Notes from the Undergroundis a
quite complicated piece of writing that requires a bit of untangling to find all of Dostoevsky's possible
themes. It's much easier and probably more valuable to the reader if we simply consider the broad
meanings Dostoevsky conveys through his Underground Man.
During Dostoevsky's lifetime, the rational philosophies of naturalism and scientism swept through Europe
and Russia. These ideas appeared most specifically in Chernyshevsky's What Is to Be Done?
, which advances a kind of socialist utopianism that Dostoevsky, though at one time he embraced, absolutely
despised. Basically Chernyshevsky advances the notion that man is good, and when governed by reason
and science, he can form an ideal society. The Underground Man, however, disagrees with the idea
that he is simply a piece of material confined to act only according to the laws of rationalism.
Dostoevsky held that man is irrational and even evil by nature, that he isn't predetermined to act in
any way. In many ways, Dostoevsky
advances a kind of existentialism throughout Notes from the Underground. The Underground
Man strongly attacks any notions of central planning as he throws rocks at the Crystal Palace of Chernyshevsky
and others. Because our choices mean something, we have meaning too, Dostoevsky argues.
Though the decisions we make may be irrational, and even wrong, they are still decisions of our conscious
free will. This free will, Dostoevsky maintains, is the most advantageous advantage, for this
separates man from the beasts, making him truly human, not just a piano key or an organ stop.
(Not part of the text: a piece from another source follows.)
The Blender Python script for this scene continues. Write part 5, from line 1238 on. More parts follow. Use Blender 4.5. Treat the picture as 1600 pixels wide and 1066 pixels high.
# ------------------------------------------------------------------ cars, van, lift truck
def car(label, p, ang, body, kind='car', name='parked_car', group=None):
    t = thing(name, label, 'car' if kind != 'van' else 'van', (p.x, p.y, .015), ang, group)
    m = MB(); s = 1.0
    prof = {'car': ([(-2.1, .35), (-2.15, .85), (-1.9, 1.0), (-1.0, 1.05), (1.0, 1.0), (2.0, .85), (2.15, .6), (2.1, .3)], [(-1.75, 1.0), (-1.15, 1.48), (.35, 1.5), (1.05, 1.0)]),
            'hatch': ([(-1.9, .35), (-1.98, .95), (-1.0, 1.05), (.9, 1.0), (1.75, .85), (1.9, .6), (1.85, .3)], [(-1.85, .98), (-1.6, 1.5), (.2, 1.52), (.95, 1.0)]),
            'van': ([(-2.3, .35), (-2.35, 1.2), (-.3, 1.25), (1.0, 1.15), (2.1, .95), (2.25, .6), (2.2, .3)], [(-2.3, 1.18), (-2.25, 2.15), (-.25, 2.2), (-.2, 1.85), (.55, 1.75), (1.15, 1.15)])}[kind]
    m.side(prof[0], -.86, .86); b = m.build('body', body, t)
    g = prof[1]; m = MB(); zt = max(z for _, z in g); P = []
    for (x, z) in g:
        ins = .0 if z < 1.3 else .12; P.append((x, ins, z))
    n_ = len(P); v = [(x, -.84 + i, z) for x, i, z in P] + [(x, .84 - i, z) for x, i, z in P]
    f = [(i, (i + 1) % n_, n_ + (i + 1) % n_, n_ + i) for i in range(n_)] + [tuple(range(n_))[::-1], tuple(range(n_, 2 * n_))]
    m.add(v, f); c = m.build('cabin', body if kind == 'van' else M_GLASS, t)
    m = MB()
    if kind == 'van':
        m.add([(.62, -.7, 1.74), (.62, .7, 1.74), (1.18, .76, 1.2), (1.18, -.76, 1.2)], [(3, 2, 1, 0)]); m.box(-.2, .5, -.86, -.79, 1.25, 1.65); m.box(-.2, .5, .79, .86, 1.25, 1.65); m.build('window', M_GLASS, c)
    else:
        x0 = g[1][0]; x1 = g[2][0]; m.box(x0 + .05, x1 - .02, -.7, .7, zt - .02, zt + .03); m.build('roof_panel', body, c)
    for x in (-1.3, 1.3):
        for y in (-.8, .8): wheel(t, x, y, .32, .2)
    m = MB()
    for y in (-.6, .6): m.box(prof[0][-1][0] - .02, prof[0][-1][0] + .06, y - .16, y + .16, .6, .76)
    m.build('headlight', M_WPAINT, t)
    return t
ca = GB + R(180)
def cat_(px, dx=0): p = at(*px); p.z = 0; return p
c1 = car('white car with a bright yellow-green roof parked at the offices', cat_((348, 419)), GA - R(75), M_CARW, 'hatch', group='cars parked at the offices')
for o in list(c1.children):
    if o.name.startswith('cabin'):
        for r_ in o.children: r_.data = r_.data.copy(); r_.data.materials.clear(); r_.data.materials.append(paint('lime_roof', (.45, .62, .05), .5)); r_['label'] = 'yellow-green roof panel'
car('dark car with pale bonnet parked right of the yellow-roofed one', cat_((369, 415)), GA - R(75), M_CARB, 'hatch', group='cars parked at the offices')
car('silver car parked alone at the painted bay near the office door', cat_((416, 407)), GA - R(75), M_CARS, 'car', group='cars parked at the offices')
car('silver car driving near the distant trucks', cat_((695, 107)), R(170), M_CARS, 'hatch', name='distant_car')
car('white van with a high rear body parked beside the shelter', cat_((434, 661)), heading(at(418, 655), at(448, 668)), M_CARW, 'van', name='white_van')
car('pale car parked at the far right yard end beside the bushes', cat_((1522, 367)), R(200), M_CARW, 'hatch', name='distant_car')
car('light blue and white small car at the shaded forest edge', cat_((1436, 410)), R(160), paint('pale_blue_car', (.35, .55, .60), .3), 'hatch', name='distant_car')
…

The necessary drawback to this free
will, however, is the suffering that must indelibly accompany it. Yet to Dostoevsky, certain things
are gained through such suffering that cannot be gained without it. Truth, for one, Dostoevsky
suggests can only be a result of a kind of extensive physical and mental torture. The ultimate
example of such beneficial suffering, such selfless love, however, is the crucifixion of Christ, who
of course heaped a limitless benefit on mankind by sacrificing himself. Christianity, to Dostoevsky,
defied reason: it wasn't reasonable for Christ to die on the cross, yet His death was the most "beautiful
and sublime" thing imaginable. Though the Underground Man, as confused, alienated and alone as
he is, certainly doesn't know what is to be done, Dostoevsky explains (in a later chapter of the book
that the editors deleted) that his only answer is in Christian mysticism, not rationalism or scientism.